Friday, December 21, 2012

We Are Beyond Thunderdome

Thunderdome's simple. Get to the weapons, use them any way you can. I know you won't break the rules, because there aren't any. 
--Dr. Dealgood, explaining things to Mad Max and Blaster

Earlier today, NRA executive and longtime spokesman Wayne LaPierre gave a press conference, laying out his team's talking points.  Basically, they blame the news media and video game industry, and think that the solution to gun violence in schools is to arm teachers and security guards.  He argued, in so many words, that "the only thing that can stop a bad guy with a gun is a good guy with a gun." ( Reuters has the story here.)

New York's Mayor Michael Bloomberg summed it up succinctly: "[LaPierre] offered a paranoid, dystopian vision of a more dangerous and violent America where everyone is armed and no place is safe."

This is not an extreme characterization of the NRA's vision.  Their central idea -- which is also the Supreme Court's idea in D.C. vs. Heller -- is that guns enhance personal security, so more of them will create a more secure nation.  This is a little like arguing that, since when a truck hits a sports car, the truck driver is more likely to survive, therefore the key to highway safety is for everybody to drive trucks.  Who needs traffic laws?  Just buy bigger trucks.

While LaPierre was talking, a man in Pennsylvania walked into the Juniata Valley Gospel Church and killed a woman who was putting up Christmas decorationsThen he shot three more civilians, and three state troopers.  The crime scene extends for several miles.  Yes, the good guys with guns did stop him -- eventually.  That won't be much comfort to any of the people he has harmed.

In related news, the store where Nancy Lanza bought her guns has been raided by police.  Not because Lanza shopped there, nor even because Omar Thornton went there to buy the handguns he would use in 2010 to kill eight people at a berr distributorship, but because a third man, Jordan Marsh, stole a Bushmaster rifle like Lanza's, apparently intending to use it much as Adam Lanza had used his.  The store has apparently had a lot of trouble with inventory control in the past; Marsh was still on probation after an earlier theft, and in 2007, the store's owners contacted ATF because they couldn't account for 33 different guns.

None of this means that hunters, collectors and other enthusiasts shouldn't be allowed to own guns.  But it most certainly does mean that we, as a nation, have to make a choice.  The Wayne LaPierres of our nation think that, in the interest of safety, everybody ought to be armed, including elementary school principals and ladies decorating churches.  We could choose that route if we want; but the alternative -- the only alternative, were it even politically feasible -- is to tighten up the system in a way that is common in other nations, but without precedent in America.  Gun dealerships need to be heavily regulated and supervised by law enforcement agencies, and gun owners need -- at the very least -- to meet education and licensing requirements comparable to automobile drivers.  There's also got to be a serious discussion about whether any automatic or semiautomatic weapons belong in the hands of civilians.

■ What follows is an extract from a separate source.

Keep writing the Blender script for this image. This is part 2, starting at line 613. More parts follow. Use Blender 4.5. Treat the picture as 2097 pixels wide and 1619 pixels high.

Absent that level of regulation -- at a minimum -- LaPierre is right.  We should all start packing heat and wearing body armor and standing our ground, because otherwise we are just targets for the crazy people who can get guns so easily.  That may sound like a paranoid, dystopian vision, but it's also where the country is right now.

3 comments:

LoieJ said...

Has any Christian yet commented yet about Jesus' admonition to turn the other cheek? I know that is a hard one in the face of the gun, but facing a gun with nothing, one might as well turn the other cheek. I keep thinking about my husband who probably could never even shoot a murderer if the situation came up. Human life is precious, we believe, or at least are told by large segments of our society, yet this doesn't seem to come into the equation in the gun discussion. Should we let just anybody shoot a suspected gun toter/shooter? Don't we believe in innocent until proven guilty? What if the "good guys" with the guns shoot at another good guy with a gun and kill him/her? Too many questions.

Anonymous said...

automatic weapons, semi-automatic weapons & seriously mentally disabled people are huge problems confronting us. what to do?

perhaps weapon rental at regulated shooting ranges rather than purchase of automatic & semi automatic weapons might work for the weapons. the mentally disabled defy answers.hvignf

Father Anonymous said...

I'm sorry it took me so long to post this, PS -- somehow missed it in my comments box.

Both of these comments are important and worth thinking about.

First, let's just say it: the NRA/Heller moral vision, if you can call it that, actually privileges killing a perpetrator over preventing the perpetration. In this imaginary world, it is actually better to kill a guy mid-rampage than to have prevented the rampage by keeping guns out of his hands.

This is morally deficient; it gets more so when you factor in "stand your ground" laws, which extend the privilege to killing a POTENTIAL perpetrator.

Second, the idea of outlawing personal ownership of automatic weapons while keeping them available for use at ranges, in clubs, and so forth is new to me, but seems very promising. The weapons held, one presumes securely, by these institutions might even satisfy some of the 2nd-Amendment absolutists, by serving as a sort of "community armory" in the event that a militia is ever required to fight off the invading hordes.